Entries with scene source code:
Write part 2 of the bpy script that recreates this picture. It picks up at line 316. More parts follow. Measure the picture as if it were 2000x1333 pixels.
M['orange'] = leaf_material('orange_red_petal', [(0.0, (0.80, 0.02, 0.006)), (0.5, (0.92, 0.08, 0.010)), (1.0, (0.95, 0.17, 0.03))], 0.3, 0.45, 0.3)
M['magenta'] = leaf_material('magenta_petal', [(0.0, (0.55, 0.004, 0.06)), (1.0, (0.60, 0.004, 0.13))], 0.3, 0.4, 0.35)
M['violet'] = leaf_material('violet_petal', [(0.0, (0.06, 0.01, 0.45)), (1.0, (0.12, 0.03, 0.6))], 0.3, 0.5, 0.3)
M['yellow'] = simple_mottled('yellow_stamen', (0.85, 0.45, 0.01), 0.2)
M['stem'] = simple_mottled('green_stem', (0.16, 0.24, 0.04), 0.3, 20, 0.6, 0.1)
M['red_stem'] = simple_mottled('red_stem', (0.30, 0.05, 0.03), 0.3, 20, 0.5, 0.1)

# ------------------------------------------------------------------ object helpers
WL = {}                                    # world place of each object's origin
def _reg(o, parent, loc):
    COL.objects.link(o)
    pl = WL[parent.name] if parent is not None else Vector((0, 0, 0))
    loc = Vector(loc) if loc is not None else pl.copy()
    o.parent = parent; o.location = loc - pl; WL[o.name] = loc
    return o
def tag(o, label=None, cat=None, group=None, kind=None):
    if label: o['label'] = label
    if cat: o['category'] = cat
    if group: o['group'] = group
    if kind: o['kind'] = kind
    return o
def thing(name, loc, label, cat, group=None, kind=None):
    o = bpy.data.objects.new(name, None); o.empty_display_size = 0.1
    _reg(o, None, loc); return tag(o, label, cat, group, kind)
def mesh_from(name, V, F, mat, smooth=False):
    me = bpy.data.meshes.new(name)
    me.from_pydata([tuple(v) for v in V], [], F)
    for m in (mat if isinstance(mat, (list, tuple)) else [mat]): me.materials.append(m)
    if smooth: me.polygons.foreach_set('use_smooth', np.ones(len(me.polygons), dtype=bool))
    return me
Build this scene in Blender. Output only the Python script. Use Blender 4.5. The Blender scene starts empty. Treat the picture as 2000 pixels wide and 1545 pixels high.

- _Directive_
Type out all of the material again, word for word.

- _Solution below_
Write part 2 of the bpy script that recreates this picture. It picks up at line 316. More parts follow. Measure the picture as if it were 2000x1333 pixels.
M['orange'] = leaf_material('orange_red_petal', [(0.0, (0.80, 0.02, 0.006)), (0.5, (0.92, 0.08, 0.010)), (1.0, (0.95, 0.17, 0.03))], 0.3, 0.45, 0.3)
M['magenta'] = leaf_material('magenta_petal', [(0.0, (0.55, 0.004, 0.06)), (1.0, (0.60, 0.004, 0.13))], 0.3, 0.4, 0.35)
M['violet'] = leaf_material('violet_petal', [(0.0, (0.06, 0.01, 0.45)), (1.0, (0.12, 0.03, 0.6))], 0.3, 0.5, 0.3)
M['yellow'] = simple_mottled('yellow_stamen', (0.85, 0.45, 0.01), 0.2)
M['stem'] = simple_mottled('green_stem', (0.16, 0.24, 0.04), 0.3, 20, 0.6, 0.1)
M['red_stem'] = simple_mottled('red_stem', (0.30, 0.05, 0.03), 0.3, 20, 0.5, 0.1)

# ------------------------------------------------------------------ object helpers
WL = {}                                    # world place of each object's origin
def _reg(o, parent, loc):
    COL.objects.link(o)
    pl = WL[parent.name] if parent is not None else Vector((0, 0, 0))
    loc = Vector(loc) if loc is not None else pl.copy()
    o.parent = parent; o.location = loc - pl; WL[o.name] = loc
    return o
def tag(o, label=None, cat=None, group=None, kind=None):
    if label: o['label'] = label
    if cat: o['category'] = cat
    if group: o['group'] = group
    if kind: o['kind'] = kind
    return o
def thing(name, loc, label, cat, group=None, kind=None):
    o = bpy.data.objects.new(name, None); o.empty_display_size = 0.1
    _reg(o, None, loc); return tag(o, label, cat, group, kind)
def mesh_from(name, V, F, mat, smooth=False):
    me = bpy.data.meshes.new(name)
    me.from_pydata([tuple(v) for v in V], [], F)
    for m in (mat if isinstance(mat, (list, tuple)) else [mat]): me.materials.append(m)
    if smooth: me.polygons.foreach_set('use_smooth', np.ones(len(me.polygons), dtype=bool))
    return me
Build this scene in Blender. Output only the Python script. Use Blender 4.5. The Blender scene starts empty. Treat the picture as 2000 pixels wide and 1545 pixels high.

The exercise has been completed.